## Written instruction:
Print only the lines from the top of the data through the line with "from math import sin, cos, pi, radians as R", both included, skipping every picture.

····················

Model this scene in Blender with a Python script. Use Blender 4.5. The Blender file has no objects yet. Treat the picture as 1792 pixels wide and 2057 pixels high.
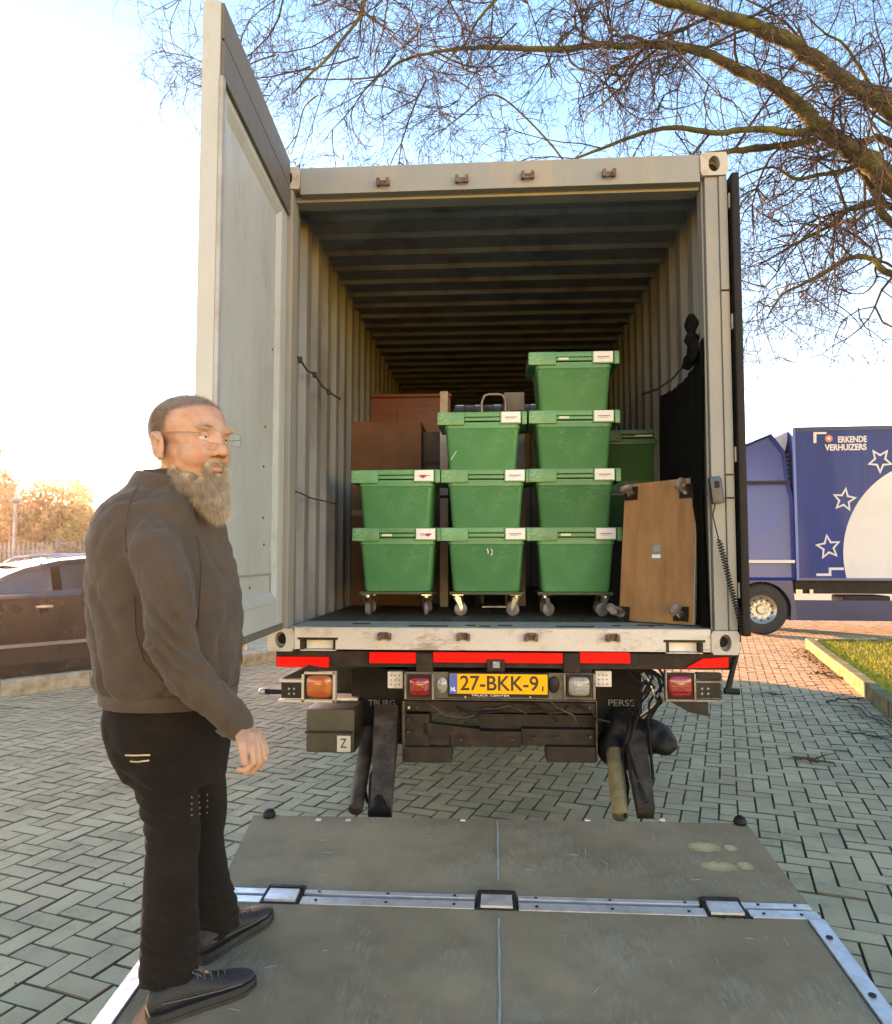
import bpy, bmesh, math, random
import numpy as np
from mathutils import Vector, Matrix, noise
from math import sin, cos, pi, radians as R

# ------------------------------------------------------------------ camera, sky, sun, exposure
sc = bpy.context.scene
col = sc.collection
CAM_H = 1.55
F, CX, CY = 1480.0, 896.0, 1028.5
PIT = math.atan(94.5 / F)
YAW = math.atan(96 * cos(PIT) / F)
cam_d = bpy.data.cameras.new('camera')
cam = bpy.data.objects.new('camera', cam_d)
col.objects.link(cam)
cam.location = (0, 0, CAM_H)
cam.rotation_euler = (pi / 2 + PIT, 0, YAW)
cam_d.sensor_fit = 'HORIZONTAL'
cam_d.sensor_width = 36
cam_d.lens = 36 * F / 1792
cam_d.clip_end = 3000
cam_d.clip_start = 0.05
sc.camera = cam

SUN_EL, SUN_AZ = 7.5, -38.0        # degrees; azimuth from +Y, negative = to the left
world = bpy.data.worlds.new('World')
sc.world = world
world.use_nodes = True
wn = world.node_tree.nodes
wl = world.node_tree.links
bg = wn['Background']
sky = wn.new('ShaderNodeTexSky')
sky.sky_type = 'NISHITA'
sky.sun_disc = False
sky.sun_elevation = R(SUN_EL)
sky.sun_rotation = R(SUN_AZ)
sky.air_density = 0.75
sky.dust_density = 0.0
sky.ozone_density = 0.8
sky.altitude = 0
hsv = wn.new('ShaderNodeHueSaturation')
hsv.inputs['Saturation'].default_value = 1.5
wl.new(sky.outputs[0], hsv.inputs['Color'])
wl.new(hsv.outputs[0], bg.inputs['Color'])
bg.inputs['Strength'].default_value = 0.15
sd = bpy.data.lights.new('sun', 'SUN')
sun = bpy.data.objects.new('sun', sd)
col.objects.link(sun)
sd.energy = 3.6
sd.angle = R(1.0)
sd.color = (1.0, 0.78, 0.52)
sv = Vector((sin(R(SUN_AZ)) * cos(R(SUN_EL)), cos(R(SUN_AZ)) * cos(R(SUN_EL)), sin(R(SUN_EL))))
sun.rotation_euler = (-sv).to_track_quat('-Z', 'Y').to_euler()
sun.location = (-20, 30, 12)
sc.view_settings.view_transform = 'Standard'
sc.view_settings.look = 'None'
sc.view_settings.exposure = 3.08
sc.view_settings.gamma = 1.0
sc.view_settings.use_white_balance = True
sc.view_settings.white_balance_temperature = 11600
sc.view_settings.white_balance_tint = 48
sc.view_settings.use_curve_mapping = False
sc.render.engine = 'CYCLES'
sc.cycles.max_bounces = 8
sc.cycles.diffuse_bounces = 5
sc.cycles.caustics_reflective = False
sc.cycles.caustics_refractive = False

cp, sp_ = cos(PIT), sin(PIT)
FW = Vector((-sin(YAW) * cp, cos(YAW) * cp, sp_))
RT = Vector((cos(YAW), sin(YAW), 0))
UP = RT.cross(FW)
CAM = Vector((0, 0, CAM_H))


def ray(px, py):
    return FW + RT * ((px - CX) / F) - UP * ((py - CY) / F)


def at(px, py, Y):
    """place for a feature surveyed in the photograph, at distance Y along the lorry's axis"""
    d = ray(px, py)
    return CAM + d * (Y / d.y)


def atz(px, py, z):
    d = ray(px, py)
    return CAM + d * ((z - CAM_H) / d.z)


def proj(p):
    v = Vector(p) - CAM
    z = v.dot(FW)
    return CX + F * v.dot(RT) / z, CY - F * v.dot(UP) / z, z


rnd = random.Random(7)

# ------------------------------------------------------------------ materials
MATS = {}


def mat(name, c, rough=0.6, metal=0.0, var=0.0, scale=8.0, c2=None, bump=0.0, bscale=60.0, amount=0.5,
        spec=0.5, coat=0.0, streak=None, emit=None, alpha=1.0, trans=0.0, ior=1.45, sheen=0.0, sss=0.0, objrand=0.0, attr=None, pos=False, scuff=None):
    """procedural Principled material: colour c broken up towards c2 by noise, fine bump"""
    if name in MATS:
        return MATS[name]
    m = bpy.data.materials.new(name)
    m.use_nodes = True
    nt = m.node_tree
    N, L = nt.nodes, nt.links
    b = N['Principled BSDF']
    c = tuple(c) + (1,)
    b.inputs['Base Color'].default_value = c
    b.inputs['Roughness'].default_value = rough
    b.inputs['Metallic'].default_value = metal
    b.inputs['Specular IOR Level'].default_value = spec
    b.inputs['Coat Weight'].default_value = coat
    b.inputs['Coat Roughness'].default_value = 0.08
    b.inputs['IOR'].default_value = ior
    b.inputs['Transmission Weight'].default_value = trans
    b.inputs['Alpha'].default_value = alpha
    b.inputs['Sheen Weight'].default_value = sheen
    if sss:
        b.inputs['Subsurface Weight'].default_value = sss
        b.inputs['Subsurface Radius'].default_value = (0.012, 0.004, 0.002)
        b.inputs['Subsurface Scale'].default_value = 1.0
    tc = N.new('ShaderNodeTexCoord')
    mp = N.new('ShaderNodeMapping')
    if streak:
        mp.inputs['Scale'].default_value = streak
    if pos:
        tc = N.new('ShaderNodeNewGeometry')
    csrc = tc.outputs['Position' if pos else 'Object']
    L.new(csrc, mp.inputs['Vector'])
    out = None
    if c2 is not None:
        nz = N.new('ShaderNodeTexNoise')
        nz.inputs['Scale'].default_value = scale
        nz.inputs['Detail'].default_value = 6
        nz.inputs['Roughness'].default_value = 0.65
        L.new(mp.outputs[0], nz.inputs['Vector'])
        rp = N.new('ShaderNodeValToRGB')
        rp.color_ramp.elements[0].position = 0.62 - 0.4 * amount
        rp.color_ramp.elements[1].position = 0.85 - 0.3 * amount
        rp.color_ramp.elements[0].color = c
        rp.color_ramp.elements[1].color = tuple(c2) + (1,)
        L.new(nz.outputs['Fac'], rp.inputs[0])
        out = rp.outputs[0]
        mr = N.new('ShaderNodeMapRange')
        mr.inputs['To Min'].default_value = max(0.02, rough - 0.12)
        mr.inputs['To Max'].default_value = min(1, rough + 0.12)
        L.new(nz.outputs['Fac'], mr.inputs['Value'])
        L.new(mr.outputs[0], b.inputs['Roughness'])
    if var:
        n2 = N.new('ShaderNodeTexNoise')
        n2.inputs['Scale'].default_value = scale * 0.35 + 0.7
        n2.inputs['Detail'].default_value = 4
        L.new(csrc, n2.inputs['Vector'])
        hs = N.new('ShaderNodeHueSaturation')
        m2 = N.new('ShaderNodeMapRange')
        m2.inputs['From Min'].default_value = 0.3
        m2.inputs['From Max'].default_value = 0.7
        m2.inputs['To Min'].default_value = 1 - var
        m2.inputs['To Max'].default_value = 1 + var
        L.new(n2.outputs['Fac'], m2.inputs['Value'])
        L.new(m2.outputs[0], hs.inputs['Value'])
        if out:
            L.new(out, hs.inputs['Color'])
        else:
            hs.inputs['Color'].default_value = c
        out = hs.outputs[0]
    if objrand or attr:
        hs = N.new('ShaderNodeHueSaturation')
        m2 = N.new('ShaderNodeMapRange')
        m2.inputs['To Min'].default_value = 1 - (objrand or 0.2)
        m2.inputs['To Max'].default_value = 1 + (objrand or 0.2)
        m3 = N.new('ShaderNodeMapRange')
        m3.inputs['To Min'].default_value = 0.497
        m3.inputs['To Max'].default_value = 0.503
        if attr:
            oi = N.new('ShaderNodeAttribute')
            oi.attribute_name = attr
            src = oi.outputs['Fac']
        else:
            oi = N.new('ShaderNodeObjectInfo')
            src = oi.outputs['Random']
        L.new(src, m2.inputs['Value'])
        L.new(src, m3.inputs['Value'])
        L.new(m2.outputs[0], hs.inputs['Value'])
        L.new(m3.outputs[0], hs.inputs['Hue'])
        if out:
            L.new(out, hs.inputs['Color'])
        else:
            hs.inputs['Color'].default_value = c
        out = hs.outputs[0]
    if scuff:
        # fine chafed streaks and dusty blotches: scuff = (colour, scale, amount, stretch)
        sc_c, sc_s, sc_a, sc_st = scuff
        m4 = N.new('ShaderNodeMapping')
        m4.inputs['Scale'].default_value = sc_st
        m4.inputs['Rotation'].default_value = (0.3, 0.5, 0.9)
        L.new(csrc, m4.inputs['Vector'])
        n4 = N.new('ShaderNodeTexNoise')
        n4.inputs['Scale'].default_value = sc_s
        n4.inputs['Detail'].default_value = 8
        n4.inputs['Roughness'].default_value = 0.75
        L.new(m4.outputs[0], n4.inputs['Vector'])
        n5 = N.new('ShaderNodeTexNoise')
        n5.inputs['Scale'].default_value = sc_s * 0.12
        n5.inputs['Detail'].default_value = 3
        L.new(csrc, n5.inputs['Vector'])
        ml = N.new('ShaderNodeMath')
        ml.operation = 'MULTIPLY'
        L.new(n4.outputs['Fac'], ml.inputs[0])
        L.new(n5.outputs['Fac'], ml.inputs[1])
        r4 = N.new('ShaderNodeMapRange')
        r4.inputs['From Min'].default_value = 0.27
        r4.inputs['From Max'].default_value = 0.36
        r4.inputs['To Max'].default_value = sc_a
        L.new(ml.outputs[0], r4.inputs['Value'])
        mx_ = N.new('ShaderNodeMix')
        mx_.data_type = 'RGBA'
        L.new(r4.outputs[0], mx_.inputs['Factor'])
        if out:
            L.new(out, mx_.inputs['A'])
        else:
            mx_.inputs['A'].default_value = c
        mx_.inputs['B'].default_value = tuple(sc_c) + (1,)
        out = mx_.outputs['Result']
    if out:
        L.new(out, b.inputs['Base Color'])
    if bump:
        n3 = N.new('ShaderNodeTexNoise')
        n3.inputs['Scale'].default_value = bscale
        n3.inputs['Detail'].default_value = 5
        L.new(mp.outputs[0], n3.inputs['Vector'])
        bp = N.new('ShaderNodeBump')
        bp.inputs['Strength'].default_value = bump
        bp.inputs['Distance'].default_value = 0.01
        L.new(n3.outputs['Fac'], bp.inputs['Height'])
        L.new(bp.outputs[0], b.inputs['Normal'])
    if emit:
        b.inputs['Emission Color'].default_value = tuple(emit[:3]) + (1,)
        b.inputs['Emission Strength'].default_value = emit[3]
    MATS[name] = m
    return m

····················

## Output of the task:
Model this scene in Blender with a Python script. Use Blender 4.5. The Blender file has no objects yet. Treat the picture as 1792 pixels wide and 2057 pixels high.
import bpy, bmesh, math, random
import numpy as np
from mathutils import Vector, Matrix, noise
from math import sin, cos, pi, radians as R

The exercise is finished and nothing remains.